>> Begin DATA EXCERPTS
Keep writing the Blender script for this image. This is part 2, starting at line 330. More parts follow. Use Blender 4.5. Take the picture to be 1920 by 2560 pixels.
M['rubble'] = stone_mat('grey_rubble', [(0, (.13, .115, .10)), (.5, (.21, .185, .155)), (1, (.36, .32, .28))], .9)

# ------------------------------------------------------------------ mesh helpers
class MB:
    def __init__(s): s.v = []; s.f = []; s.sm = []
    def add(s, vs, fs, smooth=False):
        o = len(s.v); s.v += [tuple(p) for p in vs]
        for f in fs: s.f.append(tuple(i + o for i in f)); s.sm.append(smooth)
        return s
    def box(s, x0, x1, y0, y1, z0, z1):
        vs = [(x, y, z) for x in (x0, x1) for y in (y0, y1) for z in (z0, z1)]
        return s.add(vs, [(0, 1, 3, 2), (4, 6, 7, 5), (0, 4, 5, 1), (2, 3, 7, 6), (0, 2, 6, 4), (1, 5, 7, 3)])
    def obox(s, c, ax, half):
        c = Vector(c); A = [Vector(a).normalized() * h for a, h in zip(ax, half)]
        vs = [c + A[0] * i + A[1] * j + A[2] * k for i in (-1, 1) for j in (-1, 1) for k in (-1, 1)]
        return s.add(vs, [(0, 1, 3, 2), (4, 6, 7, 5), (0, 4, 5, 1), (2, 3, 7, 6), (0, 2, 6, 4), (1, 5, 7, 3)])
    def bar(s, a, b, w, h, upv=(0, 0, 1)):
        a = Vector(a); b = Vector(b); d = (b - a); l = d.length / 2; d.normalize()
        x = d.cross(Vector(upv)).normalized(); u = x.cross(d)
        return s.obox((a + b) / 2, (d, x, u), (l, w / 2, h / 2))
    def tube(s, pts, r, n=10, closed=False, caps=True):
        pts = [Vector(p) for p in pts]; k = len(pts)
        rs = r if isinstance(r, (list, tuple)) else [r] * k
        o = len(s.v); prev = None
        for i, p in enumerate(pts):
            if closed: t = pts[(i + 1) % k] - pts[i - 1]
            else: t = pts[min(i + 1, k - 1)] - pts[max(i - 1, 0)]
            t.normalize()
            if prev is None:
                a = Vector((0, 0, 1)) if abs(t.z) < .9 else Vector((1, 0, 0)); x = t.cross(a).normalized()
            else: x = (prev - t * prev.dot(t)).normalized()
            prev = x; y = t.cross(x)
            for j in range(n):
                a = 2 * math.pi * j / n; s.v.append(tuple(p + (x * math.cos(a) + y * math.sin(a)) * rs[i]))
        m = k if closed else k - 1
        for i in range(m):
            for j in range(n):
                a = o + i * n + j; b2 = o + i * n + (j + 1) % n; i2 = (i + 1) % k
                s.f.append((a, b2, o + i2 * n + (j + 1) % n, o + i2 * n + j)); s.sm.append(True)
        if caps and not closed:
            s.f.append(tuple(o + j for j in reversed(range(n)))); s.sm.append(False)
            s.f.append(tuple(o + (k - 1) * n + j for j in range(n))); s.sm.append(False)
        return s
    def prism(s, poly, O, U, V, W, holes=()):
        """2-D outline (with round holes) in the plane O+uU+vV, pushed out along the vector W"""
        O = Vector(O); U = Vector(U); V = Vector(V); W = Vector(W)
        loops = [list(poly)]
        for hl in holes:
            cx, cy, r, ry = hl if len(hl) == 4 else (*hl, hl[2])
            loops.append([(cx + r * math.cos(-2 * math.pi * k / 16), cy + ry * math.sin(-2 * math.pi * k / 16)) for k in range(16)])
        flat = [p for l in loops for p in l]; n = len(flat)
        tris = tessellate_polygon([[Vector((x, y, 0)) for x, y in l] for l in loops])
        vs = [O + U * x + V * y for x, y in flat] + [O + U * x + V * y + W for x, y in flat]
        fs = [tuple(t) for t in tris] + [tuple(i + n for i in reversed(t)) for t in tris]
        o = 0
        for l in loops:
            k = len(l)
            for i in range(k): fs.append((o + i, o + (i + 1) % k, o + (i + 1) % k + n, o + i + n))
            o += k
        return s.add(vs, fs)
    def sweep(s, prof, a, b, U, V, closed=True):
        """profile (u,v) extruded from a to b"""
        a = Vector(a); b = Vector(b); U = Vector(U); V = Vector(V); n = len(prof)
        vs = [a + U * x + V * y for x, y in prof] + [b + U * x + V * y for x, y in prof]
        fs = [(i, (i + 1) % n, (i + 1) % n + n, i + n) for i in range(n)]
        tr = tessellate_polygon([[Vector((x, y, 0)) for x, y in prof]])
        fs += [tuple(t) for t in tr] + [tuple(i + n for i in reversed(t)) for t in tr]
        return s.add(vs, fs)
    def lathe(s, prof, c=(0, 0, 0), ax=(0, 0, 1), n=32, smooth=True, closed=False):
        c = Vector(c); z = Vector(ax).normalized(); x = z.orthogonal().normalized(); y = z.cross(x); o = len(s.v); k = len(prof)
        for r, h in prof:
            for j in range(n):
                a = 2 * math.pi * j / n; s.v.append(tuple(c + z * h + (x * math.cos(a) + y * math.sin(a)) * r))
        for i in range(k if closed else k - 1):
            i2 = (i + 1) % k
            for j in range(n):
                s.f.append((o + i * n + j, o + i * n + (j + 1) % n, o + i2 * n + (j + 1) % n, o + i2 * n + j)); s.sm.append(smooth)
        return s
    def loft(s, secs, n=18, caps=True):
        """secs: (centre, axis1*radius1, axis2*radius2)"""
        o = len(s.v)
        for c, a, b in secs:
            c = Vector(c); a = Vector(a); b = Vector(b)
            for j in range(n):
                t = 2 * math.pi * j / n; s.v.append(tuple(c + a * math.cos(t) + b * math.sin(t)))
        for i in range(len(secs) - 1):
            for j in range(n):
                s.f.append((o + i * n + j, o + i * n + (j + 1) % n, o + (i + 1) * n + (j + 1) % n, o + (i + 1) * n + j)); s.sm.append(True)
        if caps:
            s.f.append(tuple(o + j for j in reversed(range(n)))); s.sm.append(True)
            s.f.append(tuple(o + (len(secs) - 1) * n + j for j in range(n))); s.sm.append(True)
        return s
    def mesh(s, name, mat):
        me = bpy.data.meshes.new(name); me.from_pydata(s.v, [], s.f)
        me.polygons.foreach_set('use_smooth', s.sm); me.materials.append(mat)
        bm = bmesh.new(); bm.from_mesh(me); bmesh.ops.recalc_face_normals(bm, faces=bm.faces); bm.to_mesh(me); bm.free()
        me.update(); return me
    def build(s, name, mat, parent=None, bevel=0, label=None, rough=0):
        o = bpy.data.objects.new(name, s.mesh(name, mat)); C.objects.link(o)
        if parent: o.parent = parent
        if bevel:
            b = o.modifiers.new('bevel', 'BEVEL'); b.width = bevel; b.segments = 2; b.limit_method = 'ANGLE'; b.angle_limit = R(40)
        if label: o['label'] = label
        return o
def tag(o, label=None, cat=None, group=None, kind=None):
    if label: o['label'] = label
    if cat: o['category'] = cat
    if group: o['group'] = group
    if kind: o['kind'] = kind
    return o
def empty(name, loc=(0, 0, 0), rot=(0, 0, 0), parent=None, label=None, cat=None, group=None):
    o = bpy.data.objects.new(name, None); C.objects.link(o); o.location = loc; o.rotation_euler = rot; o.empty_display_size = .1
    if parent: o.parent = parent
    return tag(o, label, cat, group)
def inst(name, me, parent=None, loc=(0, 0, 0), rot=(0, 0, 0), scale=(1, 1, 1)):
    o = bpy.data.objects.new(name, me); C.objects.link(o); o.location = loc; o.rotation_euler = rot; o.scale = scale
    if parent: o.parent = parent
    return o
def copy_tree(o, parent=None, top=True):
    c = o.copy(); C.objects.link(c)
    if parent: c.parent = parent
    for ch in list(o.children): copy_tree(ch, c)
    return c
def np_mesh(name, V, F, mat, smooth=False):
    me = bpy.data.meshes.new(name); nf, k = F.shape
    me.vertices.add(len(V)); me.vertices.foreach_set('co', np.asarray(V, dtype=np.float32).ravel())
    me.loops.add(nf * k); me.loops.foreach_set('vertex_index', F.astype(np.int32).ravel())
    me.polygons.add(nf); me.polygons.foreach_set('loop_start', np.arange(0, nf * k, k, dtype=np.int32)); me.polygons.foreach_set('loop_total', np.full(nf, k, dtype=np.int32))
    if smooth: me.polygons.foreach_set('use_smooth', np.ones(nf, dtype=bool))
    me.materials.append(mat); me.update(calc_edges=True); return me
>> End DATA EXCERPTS
>> Begin DATA EXCERPTS
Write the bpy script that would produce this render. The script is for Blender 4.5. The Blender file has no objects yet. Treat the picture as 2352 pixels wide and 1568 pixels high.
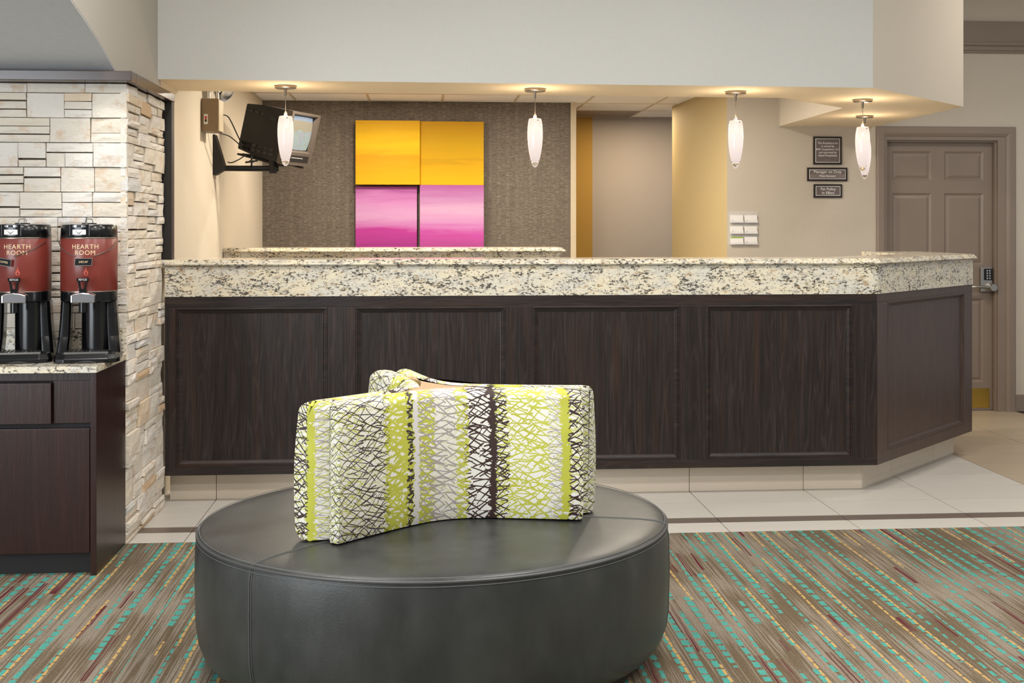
>> End DATA EXCERPTS
*WHAT YOU WILL DO*: The lines from the one containing "Keep writing the" to the one containing "(.36, .32, .28))], .9)", both included, are to be extracted exactly; give no other line.

*EXERCISE ANSWER*:
Keep writing the Blender script for this image. This is part 2, starting at line 330. More parts follow. Use Blender 4.5. Take the picture to be 1920 by 2560 pixels.
M['rubble'] = stone_mat('grey_rubble', [(0, (.13, .115, .10)), (.5, (.21, .185, .155)), (1, (.36, .32, .28))], .9)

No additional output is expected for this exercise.